Special Correspondent

CHENNAI: The State government has planned to set up more desalination plants to cater to the drinking water requirements of four districts – Chennai, Cuddalore, Villupuram and Ariyalur.

In the case of Chennai, the desalination project will be implemented through Chennai Metrowater and in respect of others, through the Tamil Nadu Water Supply and Drainage (TWAD) Board, according to an official release issued on Friday.

Initially, the capacity of the Chennai project will be 200 million litres a day (MLD) and the cumulative capacity of the project for the three other districts will also be 200 MLD. Gradually, the capacity will go up to 400 MLD in both cases.

The release stated that Chennai Metrowater and the TWAD Board would select one consultant each for the projects. At present, a 100-MLD desalination plant is functioning in Minjur, using seawater. The reverse osmosis membrane-based plant has been established through the design, build, own, operate and transfer (DBOOT) mode. Another 100-MLD plant is coming up in Nemmeli on East Coast Road. The Union government is funding the desalination plant project, which is expected to be completed by December 2011.

One reason attributed to the selection of Cuddalore and Ariyalur is that a number of industrial projects are in the pipeline in these districts.

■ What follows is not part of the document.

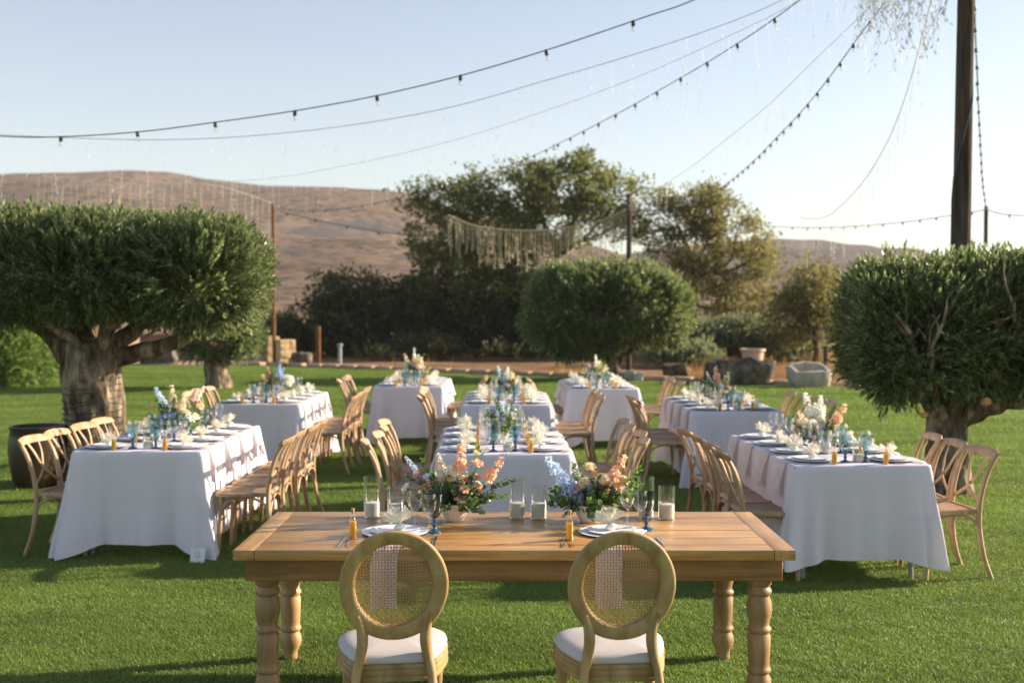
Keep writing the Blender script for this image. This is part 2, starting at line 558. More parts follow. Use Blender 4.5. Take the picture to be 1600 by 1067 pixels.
def cloth_mat():
    """white cotton: faint weave, soft wrinkles, pressed fold lines across the middle"""
    m, nt, b, out = new_mat('white tablecloth cotton')
    b.inputs['Base Color'].default_value = (.85, .795, .865, 1)
    b.inputs['Roughness'].default_value = .9
    b.inputs['Specular IOR Level'].default_value = .15
    co = coords(nt)
    n1 = nd(nt, 'ShaderNodeTexNoise', i_Scale=5.0, i_Detail=5.0, i_Roughness=.55, i_Distortion=.4)
    nt.links.new(co, n1.inputs['Vector'])
    bp = nd(nt, 'ShaderNodeBump', i_Strength=.35, i_Distance=.02)
    nt.links.new(n1.outputs['Fac'], bp.inputs['Height'])
    sx = nd(nt, 'ShaderNodeSeparateXYZ')
    nt.links.new(co, sx.inputs[0])
    def crease(sock, val):
        a = nd(nt, 'ShaderNodeMath', operation='SUBTRACT', i_1=val)
        nt.links.new(sock, a.inputs[0])
        c = nd(nt, 'ShaderNodeMath', operation='ABSOLUTE'); nt.links.new(a.outputs[0], c.inputs[0])
        d = nd(nt, 'ShaderNodeMapRange', i_1=0.0, i_2=.006, i_3=1.0, i_4=0.0); nt.links.new(c.outputs[0], d.inputs[0])
        return d.outputs[0]
    s1 = crease(sx.outputs[0], .02); s2 = crease(sx.outputs[2], .43)
    ad = nd(nt, 'ShaderNodeMath', operation='ADD')
    nt.links.new(s1, ad.inputs[0]); nt.links.new(s2, ad.inputs[1])
    b2 = nd(nt, 'ShaderNodeBump', i_Strength=.6, i_Distance=.003)
    nt.links.new(ad.outputs[0], b2.inputs['Height']); nt.links.new(bp.outputs[0], b2.inputs['Normal'])
    nt.links.new(b2.outputs[0], b.inputs['Normal'])
    t = nd(nt, 'ShaderNodeBsdfTranslucent'); t.inputs[0].default_value = (.82, .80, .80, 1)
    mx = nd(nt, 'ShaderNodeMixShader', i_0=.25)
    nt.links.new(b.outputs[0], mx.inputs[1]); nt.links.new(t.outputs[0], mx.inputs[2])
    nt.links.new(mx.outputs[0], out.inputs[0])
    return m
M['cloth'] = cloth_mat()
for nm, c in dict(peach=(.86, .60, .43), apricot=(.83, .57, .32), cream=(.84, .74, .54), white=(.83, .83, .76), blue=(.46, .57, .80),
                  pale_blue=(.66, .75, .85), yellow=(.85, .74, .46), violet=(.36, .37, .58), orange=(.72, .40, .17), dusty=(.68, .48, .40)).items():
    M['p_' + nm] = leaf_mat('petals ' + nm, tuple(x * .85 for x in c), tuple(min(1, x * 1.08) for x in c), .38, .6, .2)
M['euc'] = leaf_mat('eucalyptus leaves', (.07, .12, .065), (.17, .22, .13), .3, .45, .4)
M['ruscus'] = leaf_mat('fresh green leaves', (.06, .13, .025), (.16, .26, .06), .4, .35, .5)

# ================================================================== the setting
from mathutils import noise as mnoise
def nz3(x, y, z=0.0):
    return mnoise.noise(Vector((x, y, z)))

def ground_mat():
    m, nt, b, out = new_mat('dry field soil')
    co = coords(nt)
    n1 = nd(nt, 'ShaderNodeTexNoise', i_Scale=.35, i_Detail=8.0, i_Roughness=.65)
    nt.links.new(co, n1.inputs['Vector'])
    rp = ramp(nt, [(.3, (.10, .062, .036)), (.5, (.22, .135, .07)), (.7, (.34, .22, .12))])
    nt.links.new(n1.outputs['Fac'], rp.inputs[0]); nt.links.new(rp.outputs[0], b.inputs['Base Color'])
    b.inputs['Roughness'].default_value = 1
    b.inputs['Specular IOR Level'].default_value = .05
    n2 = nd(nt, 'ShaderNodeTexNoise', i_Scale=9.0, i_Detail=6.0)
    nt.links.new(co, n2.inputs['Vector'])
    bp = nd(nt, 'ShaderNodeBump', i_Strength=.7, i_Distance=.08)
    nt.links.new(n2.outputs['Fac'], bp.inputs['Height']); nt.links.new(bp.outputs[0], b.inputs['Normal'])
    return m

def lawn_mat():
    m, nt, b, out = new_mat('turf backing')
    co = coords(nt)
    n1 = nd(nt, 'ShaderNodeTexNoise', i_Scale=1.1, i_Detail=4.0)
    nt.links.new(co, n1.inputs['Vector'])
    n2 = nd(nt, 'ShaderNodeTexNoise', i_Scale=55.0, i_Detail=4.0, i_Roughness=.7)
    nt.links.new(co, n2.inputs['Vector'])
    r1 = ramp(nt, [(.3, (.085, .140, .025)), (.7, (.150, .210, .050))])
    nt.links.new(n2.outputs['Fac'], r1.inputs[0])
    mr = nd(nt, 'ShaderNodeMapRange', i_1=.3, i_2=.7, i_3=.85, i_4=1.15)
    nt.links.new(n1.outputs['Fac'], mr.inputs[0])
    hs = nd(nt, 'ShaderNodeHueSaturation')
    nt.links.new(mr.outputs[0], hs.inputs['Value']); nt.links.new(r1.outputs[0], hs.inputs['Color'])
    nt.links.new(hs.outputs[0], b.inputs['Base Color'])
    b.inputs['Roughness'].default_value = .9
    b.inputs['Specular IOR Level'].default_value = .1
    bp = nd(nt, 'ShaderNodeBump', i_Strength=.8, i_Distance=.02)
    nt.links.new(n2.outputs['Fac'], bp.inputs['Height']); nt.links.new(bp.outputs[0], b.inputs['Normal'])
    return m

def hill_mat(name, a, bcol, c, rock):
    m, nt, b, out = new_mat(name)
    co = coords(nt)
    n1 = nd(nt, 'ShaderNodeTexNoise', i_Scale=.018, i_Detail=9.0, i_Roughness=.62, i_Distortion=.5)
    nt.links.new(co, n1.inputs['Vector'])
    rp = ramp(nt, [(.3, a), (.5, bcol), (.7, c)])
    nt.links.new(n1.outputs['Fac'], rp.inputs[0])
    n2 = nd(nt, 'ShaderNodeTexNoise', i_Scale=.30, i_Detail=6.0, i_Roughness=.75)
    nt.links.new(co, n2.inputs['Vector'])
    r2 = ramp(nt, [(.50, (0, 0, 0)), (.62, (.75, .75, .75))])
    nt.links.new(n2.outputs['Fac'], r2.inputs[0])
    mx = nd(nt, 'ShaderNodeMixRGB'); mx.inputs[2].default_value = (*[x * .42 for x in a], 1)
    nt.links.new(r2.outputs[0], mx.inputs[0]); nt.links.new(rp.outputs[0], mx.inputs[1])
    vo = nd(nt, 'ShaderNodeTexVoronoi', i_Scale=.21, i_Randomness=1.0)
    nt.links.new(co, vo.inputs['Vector'])
    rv = ramp(nt, [(.26, (.8, .8, .8)), (.50, (0, 0, 0))])
    nt.links.new(vo.outputs['Distance'], rv.inputs[0])
    mv = nd(nt, 'ShaderNodeMixRGB'); mv.inputs[2].default_value = (.075, .070, .048, 1)
    nt.links.new(rv.outputs[0], mv.inputs[0]); nt.links.new(mx.outputs[0], mv.inputs[1])
    mx = mv
    co3 = coords(nt, (1, 1, 2.6))
    n3 = nd(nt, 'ShaderNodeTexNoise', i_Scale=.022, i_Detail=7.0, i_Roughness=.6)
    nt.links.new(co3, n3.inputs['Vector'])
    r3 = ramp(nt, [(.57, (0, 0, 0)), (.64, (.8, .8, .8))])
    nt.links.new(n3.outputs['Fac'], r3.inputs[0])
    m2 = nd(nt, 'ShaderNodeMixRGB'); m2.inputs[2].default_value = (*rock, 1)
    nt.links.new(r3.outputs[0], m2.inputs[0]); nt.links.new(mx.outputs[0], m2.inputs[1])
    nt.links.new(m2.outputs[0], b.inputs['Base Color'])
    b.inputs['Roughness'].default_value = 1
    b.inputs['Specular IOR Level'].default_value = 0
    bp = nd(nt, 'ShaderNodeBump', i_Strength=1.0, i_Distance=3.5)
    nt.links.new(n2.outputs['Fac'], bp.inputs['Height']); nt.links.new(bp.outputs[0], b.inputs['Normal'])
    return m

g = MB().grid(lambda u, v: (-3000 + 6000 * u, -400 + 4000 * v, -.03), 4, 4).build('ground', ground_mat(), None, False)
tag(g, 'dry brown field beyond the lawn', 'ground', kind='structure')

LAWN = [(-40, -12), (40, -12), (40, 21), (12, 23.2), (7.28, 25.9), (0, 30.8), (-6.3, 35), (-8.5, 36.2), (-14, 37),
        (-13.6, 33), (-12.2, 27), (-13.5, 20), (-40, 18)]
lawn = MB().add([(x, y, 0) for x, y in LAWN], [tuple(range(len(LAWN)))]).build('lawn', lawn_mat(), None, False)
tag(lawn, 'short green artificial lawn under the tables', 'lawn', kind='structure')

# ---- turf blades, thinner with distance
def tuft_object():
    rng = np.random.default_rng(5)
    V, F = [], []
    for k in range(30):
        a, r = rng.uniform(0, 2 * PI), .055 * math.sqrt(rng.uniform())
        bx, by = r * math.cos(a), r * math.sin(a)
        h, w = rng.uniform(.008, .018), rng.uniform(.0009, .0017)
        d, l = rng.uniform(0, 2 * PI), rng.uniform(.004, .018)
        tx, ty = -math.sin(d) * w, math.cos(d) * w
        lx, ly = math.cos(d) * l, math.sin(d) * l
        n = len(V)
        V += [(bx - tx, by - ty, 0), (bx + tx, by + ty, 0), (bx + lx * .35 + tx, by + ly * .35 + ty, h * .6), (bx + lx * .35 - tx, by + ly * .35 - ty, h * .6),
              (bx + lx + tx * .25, by + ly + ty * .25, h), (bx + lx - tx * .25, by + ly - ty * .25, h)]
        F += [(n, n + 1, n + 2, n + 3), (n + 3, n + 2, n + 4, n + 5)]
    return bpy.data.objects.new('turf tuft', np_mesh('turf tuft', V, F, M['turf']))

def in_poly(x, y, P):
    c = False
    for i in range(len(P)):
        (x1, y1), (x2, y2) = P[i], P[i - 1]
        if (y1 > y) != (y2 > y) and x < (x2 - x1) * (y - y1) / (y2 - y1) + x1:
            c = not c
    return c

def turf():
    V, F, dens, tsc = [], [], [], []
    y = 3.2
    while y < 36.6:
        st = .35 + max(0, y - 8) * .07
        half = .50 * y + 1.3
        n = int(2 * half / st)
        for i in range(n):
            x = -half + (i + .5) * st
            if in_poly(x - st / 2, y + st, LAWN) and in_poly(x + st / 2, y + st, LAWN) and in_poly(x, y, LAWN):
                k = len(V)
                V += [(x - st / 2, y, .001), (x + st / 2, y, .001), (x + st / 2, y + st, .001), (x - st / 2, y + st, .001)]
                F.append((k, k + 1, k + 2, k + 3))
                s = 1 if y < 7.5 else min(2.6, 1 + (y - 7.5) * .10)
                dens += [1250 / s ** 2.3] * 4
                tsc += [s] * 4
        y += st
    me = np_mesh('turf_blades', V, F, M['turf'])
    for nm, arr in (('dens', dens), ('tsc', tsc)):
        a = me.attributes.new(nm, 'FLOAT', 'POINT')
        a.data.foreach_set('value', np.array(arr, np.float32))
    o = link('turf_blades', me)
    tag(o, 'fine green blades of the artificial turf', 'grass', kind='stuff')
    ng = bpy.data.node_groups.new('turf', 'GeometryNodeTree')
    ng.interface.new_socket('Geometry', in_out='INPUT', socket_type='NodeSocketGeometry')
    ng.interface.new_socket('Geometry', in_out='OUTPUT', socket_type='NodeSocketGeometry')
    N, L = ng.nodes, ng.links
    gi, go = N.new('NodeGroupInput'), N.new('NodeGroupOutput')
    dp = N.new('GeometryNodeDistributePointsOnFaces')
    na = N.new('GeometryNodeInputNamedAttribute'); na.data_type = 'FLOAT'; na.inputs['Name'].default_value = 'dens'
    ns = N.new('GeometryNodeInputNamedAttribute'); ns.data_type = 'FLOAT'; ns.inputs['Name'].default_value = 'tsc'
    oi = N.new('GeometryNodeObjectInfo'); oi.inputs['Object'].default_value = tuft_object(); oi.transform_space = 'ORIGINAL'
    ip = N.new('GeometryNodeInstanceOnPoints')
    rv = N.new('FunctionNodeRandomValue'); rv.data_type = 'FLOAT_VECTOR'
    rv.inputs[0].default_value = (-.12, -.12, 0); rv.inputs[1].default_value = (.12, .12, 6.283)
    rs = N.new('FunctionNodeRandomValue'); rs.data_type = 'FLOAT'
    rs.inputs[2].default_value = .75; rs.inputs[3].default_value = 1.25
    mu = N.new('ShaderNodeMath'); mu.operation = 'MULTIPLY'
    L.new(gi.outputs[0], dp.inputs['Mesh']); L.new(na.outputs[0], dp.inputs['Density'])
    L.new(dp.outputs['Points'], ip.inputs['Points']); L.new(oi.outputs['Geometry'], ip.inputs['Instance'])
    L.new(rv.outputs[0], ip.inputs['Rotation'])
    L.new(ns.outputs[0], mu.inputs[0]); L.new(rs.outputs[1], mu.inputs[1])
    L.new(mu.outputs[0], ip.inputs['Scale'])
    L.new(ip.outputs[0], go.inputs[0])
    md = o.modifiers.new('turf', 'NODES'); md.node_group = ng
turf()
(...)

Traditionally, surface water, sub-surface water and groundwater were utilised to meet the drinking water requirements. For Chennai, the surface water storage points such as Cholavaram, Red Hills, Chemparampakkam,Porur and Veeranam tanks as also the Satyamurti Sagar in Poondi are being tapped, besides an agglomerate of deep borewells in the Araniar-Kosathalaiyar basin.

The growing use of water sources for agriculture and domestic consumption is resulting in depletion of the groundwater table. Despite the State having 17 river basins, it is becoming extremely difficult to find adequate water sources for drinking water projects. The government has also found that projects, based on the inter-basin transfer of water and meant for the ever-increasing requirements in Chennai and other districts, are costly.